After all, one cannot fully love others while denying oneself. Only in fullness does one overflow.

If we turn our backs on our aspirations and remain shut within the walls of what appears safe or practical, we will become dead in life… forever haunted by regrets as poet Rainer Maria Rilke poignantly foretold:

“Sometimes a man stands up during supper

and walks outdoors, and keeps on walking,

because of a church that stands somewhere in the East.

And his children say blessings on him as if he were dead.

And another man, who remains inside his own house,

stays there, inside the dishes and in the glasses,

so that his children have to go far out into the world

toward that same church, which he forgot.”

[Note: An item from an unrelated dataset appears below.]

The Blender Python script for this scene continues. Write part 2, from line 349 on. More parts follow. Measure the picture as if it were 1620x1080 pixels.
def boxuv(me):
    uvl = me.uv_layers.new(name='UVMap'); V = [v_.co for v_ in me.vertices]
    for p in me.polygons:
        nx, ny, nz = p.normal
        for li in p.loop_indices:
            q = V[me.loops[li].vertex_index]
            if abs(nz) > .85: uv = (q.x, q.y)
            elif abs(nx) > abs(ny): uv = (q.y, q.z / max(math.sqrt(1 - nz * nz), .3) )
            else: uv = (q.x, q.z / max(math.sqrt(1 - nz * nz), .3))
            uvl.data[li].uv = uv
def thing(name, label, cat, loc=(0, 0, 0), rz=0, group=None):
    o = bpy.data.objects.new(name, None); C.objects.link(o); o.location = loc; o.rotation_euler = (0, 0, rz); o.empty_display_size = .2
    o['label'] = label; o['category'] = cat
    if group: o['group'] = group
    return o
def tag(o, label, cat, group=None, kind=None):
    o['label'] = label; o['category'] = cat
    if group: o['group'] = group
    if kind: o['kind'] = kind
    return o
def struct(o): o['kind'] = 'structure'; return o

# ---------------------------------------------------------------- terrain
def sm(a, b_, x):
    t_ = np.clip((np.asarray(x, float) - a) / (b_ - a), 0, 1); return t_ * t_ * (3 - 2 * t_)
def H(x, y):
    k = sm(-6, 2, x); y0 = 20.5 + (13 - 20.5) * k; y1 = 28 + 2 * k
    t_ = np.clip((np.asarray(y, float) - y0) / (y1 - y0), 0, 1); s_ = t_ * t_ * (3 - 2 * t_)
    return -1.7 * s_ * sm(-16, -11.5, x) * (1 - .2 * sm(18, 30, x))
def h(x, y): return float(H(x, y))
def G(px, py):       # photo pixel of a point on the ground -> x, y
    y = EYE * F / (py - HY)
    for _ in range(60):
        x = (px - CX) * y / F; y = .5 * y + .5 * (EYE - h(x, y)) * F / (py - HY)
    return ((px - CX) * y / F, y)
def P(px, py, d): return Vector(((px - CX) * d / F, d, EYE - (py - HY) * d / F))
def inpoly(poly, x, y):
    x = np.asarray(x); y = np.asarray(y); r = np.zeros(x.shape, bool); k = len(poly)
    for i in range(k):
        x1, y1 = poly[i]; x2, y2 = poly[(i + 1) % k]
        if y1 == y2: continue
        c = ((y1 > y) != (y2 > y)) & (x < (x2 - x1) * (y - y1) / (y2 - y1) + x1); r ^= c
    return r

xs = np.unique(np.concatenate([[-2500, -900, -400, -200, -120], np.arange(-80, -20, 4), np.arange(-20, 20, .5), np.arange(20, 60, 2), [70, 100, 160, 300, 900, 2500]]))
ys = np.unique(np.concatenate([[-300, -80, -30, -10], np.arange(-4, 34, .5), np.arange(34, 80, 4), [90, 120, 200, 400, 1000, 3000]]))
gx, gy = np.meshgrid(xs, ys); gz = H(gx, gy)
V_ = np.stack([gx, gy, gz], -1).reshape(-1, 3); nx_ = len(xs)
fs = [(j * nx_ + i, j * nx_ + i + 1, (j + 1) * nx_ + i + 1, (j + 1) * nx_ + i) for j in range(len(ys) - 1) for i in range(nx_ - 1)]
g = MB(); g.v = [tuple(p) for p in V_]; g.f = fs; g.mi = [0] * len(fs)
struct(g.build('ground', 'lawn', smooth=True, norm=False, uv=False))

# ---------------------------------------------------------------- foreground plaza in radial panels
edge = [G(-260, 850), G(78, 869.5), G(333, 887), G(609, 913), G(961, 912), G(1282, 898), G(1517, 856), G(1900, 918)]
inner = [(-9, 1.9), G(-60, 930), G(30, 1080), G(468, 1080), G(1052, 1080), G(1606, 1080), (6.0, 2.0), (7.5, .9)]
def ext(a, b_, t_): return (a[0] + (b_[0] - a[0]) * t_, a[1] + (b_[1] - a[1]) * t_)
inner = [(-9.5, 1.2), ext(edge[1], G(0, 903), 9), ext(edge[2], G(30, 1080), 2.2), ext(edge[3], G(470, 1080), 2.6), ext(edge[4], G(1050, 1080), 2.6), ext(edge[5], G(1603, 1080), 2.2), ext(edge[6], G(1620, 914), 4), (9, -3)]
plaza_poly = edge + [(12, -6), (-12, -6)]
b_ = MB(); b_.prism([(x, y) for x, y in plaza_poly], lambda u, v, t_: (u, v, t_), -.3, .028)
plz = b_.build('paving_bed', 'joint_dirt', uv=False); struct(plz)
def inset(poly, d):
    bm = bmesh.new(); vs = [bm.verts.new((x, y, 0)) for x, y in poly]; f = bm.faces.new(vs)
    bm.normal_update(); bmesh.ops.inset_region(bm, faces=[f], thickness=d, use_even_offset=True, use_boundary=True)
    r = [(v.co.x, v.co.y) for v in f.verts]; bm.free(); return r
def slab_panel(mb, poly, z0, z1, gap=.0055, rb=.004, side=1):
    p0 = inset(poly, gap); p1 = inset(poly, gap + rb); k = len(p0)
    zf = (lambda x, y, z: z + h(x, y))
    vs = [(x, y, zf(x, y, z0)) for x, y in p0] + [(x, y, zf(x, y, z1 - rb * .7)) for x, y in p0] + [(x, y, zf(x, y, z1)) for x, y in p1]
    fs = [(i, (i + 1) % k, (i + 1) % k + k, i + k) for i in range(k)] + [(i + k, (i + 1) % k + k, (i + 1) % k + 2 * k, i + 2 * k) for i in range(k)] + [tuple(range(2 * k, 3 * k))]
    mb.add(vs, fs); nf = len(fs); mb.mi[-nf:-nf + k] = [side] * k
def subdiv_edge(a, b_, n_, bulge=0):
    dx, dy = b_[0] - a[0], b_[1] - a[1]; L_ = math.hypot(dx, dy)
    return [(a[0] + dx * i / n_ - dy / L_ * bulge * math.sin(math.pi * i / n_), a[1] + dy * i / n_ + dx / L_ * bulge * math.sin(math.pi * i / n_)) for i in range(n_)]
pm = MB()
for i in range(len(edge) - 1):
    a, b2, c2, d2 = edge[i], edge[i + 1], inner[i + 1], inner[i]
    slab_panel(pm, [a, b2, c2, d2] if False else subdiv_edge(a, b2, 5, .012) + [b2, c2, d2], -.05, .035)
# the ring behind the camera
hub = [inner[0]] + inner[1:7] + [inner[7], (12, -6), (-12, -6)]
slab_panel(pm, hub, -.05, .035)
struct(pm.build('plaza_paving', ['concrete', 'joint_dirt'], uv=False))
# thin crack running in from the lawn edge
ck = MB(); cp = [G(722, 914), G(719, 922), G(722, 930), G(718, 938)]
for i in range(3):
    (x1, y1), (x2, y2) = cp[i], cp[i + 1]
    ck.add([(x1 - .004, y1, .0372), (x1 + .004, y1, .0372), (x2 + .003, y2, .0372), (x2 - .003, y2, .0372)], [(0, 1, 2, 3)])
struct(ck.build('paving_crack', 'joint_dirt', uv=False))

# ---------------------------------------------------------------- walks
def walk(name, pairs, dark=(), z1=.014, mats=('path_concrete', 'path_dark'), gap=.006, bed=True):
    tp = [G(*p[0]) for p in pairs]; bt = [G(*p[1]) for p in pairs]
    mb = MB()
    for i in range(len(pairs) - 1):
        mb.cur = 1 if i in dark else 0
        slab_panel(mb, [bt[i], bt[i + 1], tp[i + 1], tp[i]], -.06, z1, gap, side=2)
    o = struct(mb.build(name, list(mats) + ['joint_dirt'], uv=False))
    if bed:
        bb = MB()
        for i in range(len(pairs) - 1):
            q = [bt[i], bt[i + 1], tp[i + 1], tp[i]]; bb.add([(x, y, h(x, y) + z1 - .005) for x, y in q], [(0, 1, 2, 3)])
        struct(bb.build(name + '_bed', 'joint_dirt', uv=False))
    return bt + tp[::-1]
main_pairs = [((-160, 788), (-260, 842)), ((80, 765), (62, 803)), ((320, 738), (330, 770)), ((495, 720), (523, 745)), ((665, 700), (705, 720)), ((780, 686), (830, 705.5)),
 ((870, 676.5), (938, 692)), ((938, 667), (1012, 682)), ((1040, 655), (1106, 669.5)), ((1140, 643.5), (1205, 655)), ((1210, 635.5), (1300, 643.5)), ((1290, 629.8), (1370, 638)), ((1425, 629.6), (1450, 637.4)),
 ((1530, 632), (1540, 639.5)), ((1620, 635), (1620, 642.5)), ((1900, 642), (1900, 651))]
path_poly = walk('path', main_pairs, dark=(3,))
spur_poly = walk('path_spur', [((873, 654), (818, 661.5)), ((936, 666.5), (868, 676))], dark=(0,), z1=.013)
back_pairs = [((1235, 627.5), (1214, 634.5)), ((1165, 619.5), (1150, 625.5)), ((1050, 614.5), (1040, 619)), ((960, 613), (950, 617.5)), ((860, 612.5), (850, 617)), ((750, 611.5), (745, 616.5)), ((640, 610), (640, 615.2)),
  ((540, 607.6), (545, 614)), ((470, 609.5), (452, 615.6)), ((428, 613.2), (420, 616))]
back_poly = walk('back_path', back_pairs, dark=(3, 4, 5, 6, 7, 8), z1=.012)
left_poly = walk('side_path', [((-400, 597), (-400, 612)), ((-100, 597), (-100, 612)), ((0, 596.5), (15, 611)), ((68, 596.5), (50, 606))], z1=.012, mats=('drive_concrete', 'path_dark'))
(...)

I did not wish to remain “inside the dishes and the glasses” leaving it up to my children to do what only I was meant to do. Nor did I want to be like so many fathers who exact on the hides and hearts of their children the ire of their frustrations, the thunderbolts of their distress, the dull ache of their tedious, apathetic existence, and the festering wounds of their unfulfilled desires.

Neither should you.

Answering the call of your true destiny will require a stout heart, self-love, a firm intention, and unwavering resolve.

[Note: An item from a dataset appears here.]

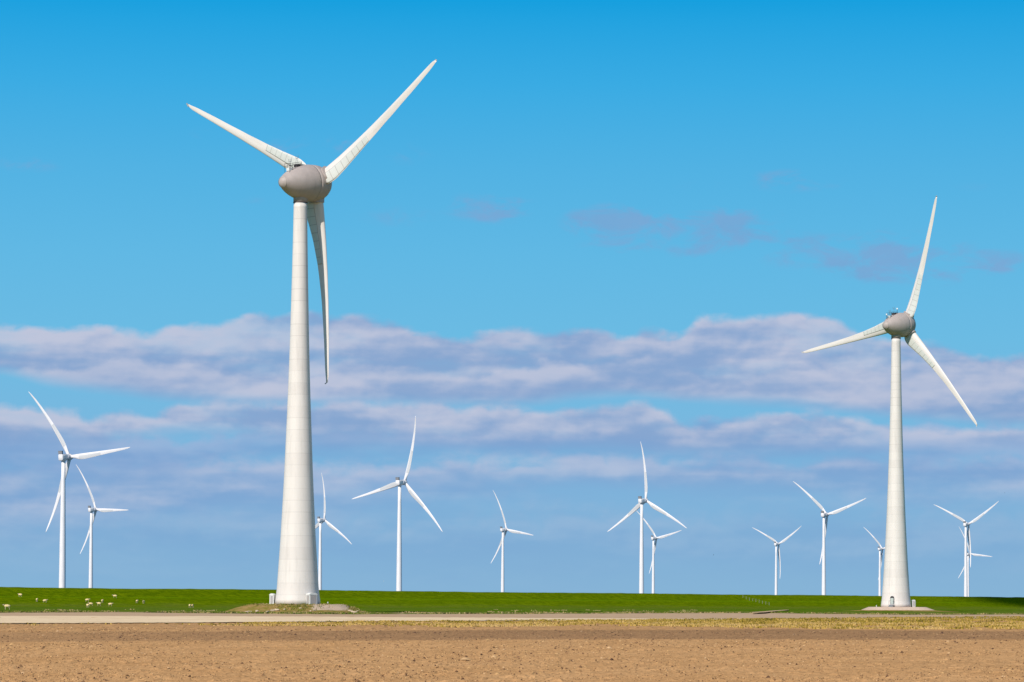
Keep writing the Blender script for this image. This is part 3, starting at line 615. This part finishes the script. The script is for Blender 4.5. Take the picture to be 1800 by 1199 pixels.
def big_turbine(base, hub, yaw, ph, label, lamps, door):
    t = thing('wind_turbine', label, 'wind turbine', base, -yaw, 'large turbines with grey drop shaped heads in the field')
    H = hub.z - base.z
    prof = [(1062, 3.74), (1056, 3.68), (1040, 3.46), (1010, 3.28), (986, 3.13), (950, 2.91), (902, 2.67), (866, 2.50), (830, 2.34), (780, 2.16), (731, 1.98), (680, 1.80), (620, 1.63), (552, 1.47), (490, 1.33), (422, 1.20), (380, 1.14), (357, 1.11)]
    prof = [((1062-y)/705*(H-3.7), r_) for y, r_ in prof]
    # resample smoothly
    zs = np.linspace(0, prof[-1][0], 90); rs = np.interp(zs, [p[0] for p in prof], [p[1] for p in prof]); k_ = np.array([1, 2, 3, 2, 1])/9; rs[2:-2] = np.convolve(rs, k_, 'valid')
    tw = MB().lathe(list(zip(zs, rs)), 96).build('tower', TOW, t, True)
    zt = float(zs[-1])
    MB().lathe([(zt+.04, 1.20), (zt+.13, 1.22), (zt+.15, 1.17)], 48).build('yaw_ring', flat('yaw_ring_paint', (.13, .10, .095), .6), t, True)
    MB().lathe([(zt+.16, 1.16), (zt+1.0, 1.17), (zt+1.4, 1.25), (zt+2.0, 1.5), (zt+2.5, 1.75)], 48).build('yaw_collar', NAC, t, True)
    o_ = 3.7                                    # rotor plane ahead of the tower axis
    HM = Matrix.Translation((0, o_*1.0, H))
    nac = MB().lathe([(-9.78, .02), (-9.76, .3), (-9.62, .58), (-9.35, .84), (-9.27, .90), (-9.1, .99), (-8.7, 1.23), (-8.1, 1.58), (-7.4, 1.93), (-6.6, 2.26), (-5.8, 2.53), (-5, 2.74), (-4.2, 2.90), (-3.4, 3.0), (-2.75, 3.05), (-2.45, 3.05), (-2.42, 2.9)], 72, 'Y', True).build('nacelle', NAC, t, True)
    NM = HM @ AXM @ Matrix.Translation((0, .30, 0)) @ Matrix.Scale(.887, 4, Vector((0, 1, 0))); nac.matrix_local = NM
    cap = MB().lathe([(-9.40, .84), (-9.34, .905), (-9.28, .93), (-9.22, .93)], 48, 'Y', False).build('tail_ring', flat('tail_ring_paint', (.5, .43, .38), .5), nac, True)
    sp = MB().lathe([(-2.40, 2.9), (-2.36, 3.03), (-1.8, 3.04), (-1.1, 3.02), (-.4, 2.95), (.2, 2.80), (.8, 2.52), (1.4, 2.12), (2.0, 1.6), (2.5, 1.05), (2.85, .5), (2.95, .02)], 72, 'Y', True).build('spinner', NAC, t, True)
    sp.matrix_local = NM
    MB().lathe([(-2.44, 2.85), (-2.44, 2.98), (-2.37, 2.98), (-2.37, 2.85)], 72, 'Y', False).build('spinner_gap', DARK, nac, False)
    for k in range(3):
        M_ = HM @ rotor_frame(ph + k*2*math.pi/3)
        # root sleeve, oval
        v = []; f = []; n = 36
        for z_, a_, b_ in ((1.6, 1.5, 1.25), (2.6, 1.47, 1.22), (3.05, 1.40, 1.15), (3.12, 1.42, 1.17), (3.22, 1.42, 1.17), (3.22, 1.1, .8)):
            for i in range(n): q = 2*math.pi*i/n; v.append((a_*math.cos(q)-.25, b_*math.sin(q), z_))
        for r_ in range(5):
            for i in range(n): j = (i+1) % n; f.append((r_*n+i, r_*n+j, (r_+1)*n+j, (r_+1)*n+i))
        f.append(tuple(range(5*n, 6*n)))
        sl_ = mesh('blade_sleeve', v, f, NAC, t, True); sl_.matrix_local = M_
        for p_ in sl_.data.polygons[-n*2-1:]: p_.use_smooth = False
        if 'blade' not in proto:
            b_ = blade_mesh('blade', E_B, BL, parent=t); proto['blade'] = b_.data
            pn_ = panel_part(b_); proto['panel'] = pn_.data
            tp = MB()
            p0, p1 = section(E_B, 1, .5, 1), None
            tp.add([(-.13, -.04, 32.9), (.16, -.04, 32.9), (.16, .05, 32.9), (-.13, .05, 32.9), (-.48, .25, 33.22), (-.30, .25, 33.30), (-.30, .31, 33.28), (-.48, .31, 33.2)],
                   [(3, 2, 1, 0), (4, 5, 6, 7), (0, 1, 5, 4), (1, 2, 6, 5), (2, 3, 7, 6), (3, 0, 4, 7)])
            tp.v = [p + Vector((-.02, .55, 0)) for p in tp.v]; tp_ = tp.build('blade_tip', RED, b_); proto['tip'] = tp_.data
        else:
            b_ = bpy.data.objects.new('blade', proto['blade']); COL.objects.link(b_); b_.parent = t
            for nm in ('panel', 'tip'):
                q = bpy.data.objects.new('trailing_edge_panel' if nm == 'panel' else 'blade_tip', proto[nm]); COL.objects.link(q); q.parent = b_
        b_.matrix_local = M_
    # service rail and wind sensors on the nacelle back
    def top(yy): return float(np.interp(yy, [-9, -8.1, -7.4, -6.6, -5.8, -5, -4.2, -3.4], [1, 1.58, 1.93, 2.26, 2.53, 2.74, 2.90, 3.0]))
    rail = MB(); z1 = top(-6.9)+.75
    for xx in (-.55, .55):
        rail.tube((xx, -7.9, z1-.25), (xx, -4.6, z1+.25), .025)
        rail.tube((xx, -7.9, z1+.15), (xx, -4.6, z1+.5), .02)
        for yy in (-7.9, -7.1, -6.3, -5.4, -4.6): rail.tube((xx, yy, top(yy)-.15), (xx, yy, z1+.5+(yy+4.6)*.10), .025)
    for yy in (-7.9, -4.6): rail.tube((-.55, yy, z1+.2), (.55, yy, z1+.2), .02)
    rl = rail.build('service_rail', DARK, nac)
    bx = MB().box(-.35, .35, -7.7, -6.9, top(-7.7)+.1, top(-7.3)+.42).build('hatch_box', CAB, nac)
    bx = MB().box(-.4, .4, -5.6, -4.7, top(-5.6)-.1, top(-5)+.26).box(-.1, .1, -4.7, -3.2, top(-4.6)+.0, top(-4.2)+.14).build('cable_box', DARK, nac)
    for yy in (-7.0, -5.1):
        sm = MB(); sm.tube((0, yy, top(yy)), (0, yy, top(yy)+1.7), .025); sm.tube((-.3, yy, top(yy)+1.3), (.3, yy, top(yy)+1.3), .03); sm.tube((.3, yy, top(yy)+1.3), (.3, yy, top(yy)+1.75), .03); sm.tube((-.3, yy, top(yy)+1.3), (-.3, yy, top(yy)+1.75), .03)
        sm.build('wind_sensor', STEEL, nac)
    if lamps:
        for yy, zz_ in ((-8.5, top(-8.5)+1.15), (-3.6, top(-3.6)+.85)):
            l_ = MB().lathe([(0, .12), (.05, .2), (.3, .2), (.42, .1)], 16).build('beacon_lamp', LAMP, nac, True); l_.location = (0, yy, zz_)
            MB().tube((0, 0, -1.0), (0, 0, 0), .04).build('lamp_stalk', DARK, nac).location = (0, yy, zz_)
    if door:
        a0 = math.atan2(-1, -.42)      # world direction of the door from the tower axis
        rotz = a0 + yaw
        fr = MB(); rad_ = 3.72
        def arch(w, h, n=14, y=0.0): return [(-w, y, 0), (w, y, 0)] + [(w*math.cos(math.pi*i/n), y, h+w*math.sin(math.pi*i/n)) for i in range(n+1)]
        q = arch(.48, 1.45, y=-.16); q2 = arch(.48, 1.45, y=.5); n = len(q)
        dm_o = mesh('door_recess', q+q2, [tuple(range(n))] + [(i, (i+1) % n, n+(i+1) % n, n+i) for i in range(n)], DARK, t)
        q = [(-.4, -.19, .0), (.4, -.19, .0), (.4, -.19, 1.45), (-.4, -.19, 1.45), (-.4, -.1, .0), (.4, -.1, .0), (.4, -.1, 1.45), (-.4, -.1, 1.45)]
        dr = mesh('door', q, [(0, 1, 2, 3), (7, 6, 5, 4), (0, 4, 5, 1), (1, 5, 6, 2), (2, 6, 7, 3), (3, 7, 4, 0)], flat('door_paint', (.45, .50, .46), .5), t)
        st_ = MB().box(-.55, .55, -1.0, -.1, -.75, -.2).box(-.55, .55, -1.5, -1.0, -.75, -.45).tube((-.55, -1.0, -.3), (-.55, -1.0, .75), .03).tube((.55, -1.0, -.3), (.55, -1.0, .75), .03).tube((-.55, -1.0, .75), (-.55, -.1, .75), .03).tube((.55, -1.0, .75), (.55, -.1, .75), .03).build('door_steps', STEEL, t)
        Mx = Matrix.Rotation(rotz, 4, 'Z') @ Matrix.Translation((3.60, 0, .75)) @ Matrix.Rotation(math.pi/2, 4, 'Z')
        for o__ in (dm_o, dr, st_): o__.matrix_local = Mx
        MB().box(.25, .29, -.23, -.19, .6, .75).build('door_handle', DARK, dr)
    return t
hub1 = Vector((-33.0, 469, 71.0)); hub2 = Vector((97.2, 705, 71.2)); hub1 += Vector((math.sin(R(40.2)), math.cos(R(40.2)), .09))*.5; hub2 += Vector((math.sin(R(45.3)), math.cos(R(45.3)), .09))*.5
def base_from(hub, yaw, o_, z): return Vector((hub.x-o_*math.sin(yaw), hub.y-o_*math.cos(yaw), z))
b1 = base_from(hub1, R(40.2), 3.7, 1.35); b2 = base_from(hub2, R(45.3), 3.7, 1.14)
big_turbine(b1, hub1, R(40.2), R(58.8), 'largest white wind turbine with grey drop shaped head and one blade hanging down', False, False)
big_turbine(b2, hub2, R(45.3), R(21.2), 'grey headed wind turbine with arched door on the pale gravel platform', True, True)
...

For some of us, it also requires a touch of madness.

A man needs a little madness, or else he never dares cut the rope and be free! — Nikos Kazantzakis

To arm you for battle against the Dream-Scorching Dragons who will try to hold you back, I give you this weapon, forged by the mighty pen of poet Mary Oliver:

“One day you finally knew

what you had to do, and began,

though the voices around you

kept shouting

their bad advice —

though the whole house

began to tremble

and you felt the old tug

at your ankles.

But you didn’t stop.

You knew what you had to do.

Little by little,

as you left their voice behind,

the stars began to burn

and there was a new voice

which you slowly

recognized as your own,

that kept you company

as you strode deeper and deeper

into the world,

determined to do

the only thing you could do —

determined to save

the only life you could save.

Now tell me…

What is it you plan to do

with your one wild and precious life?”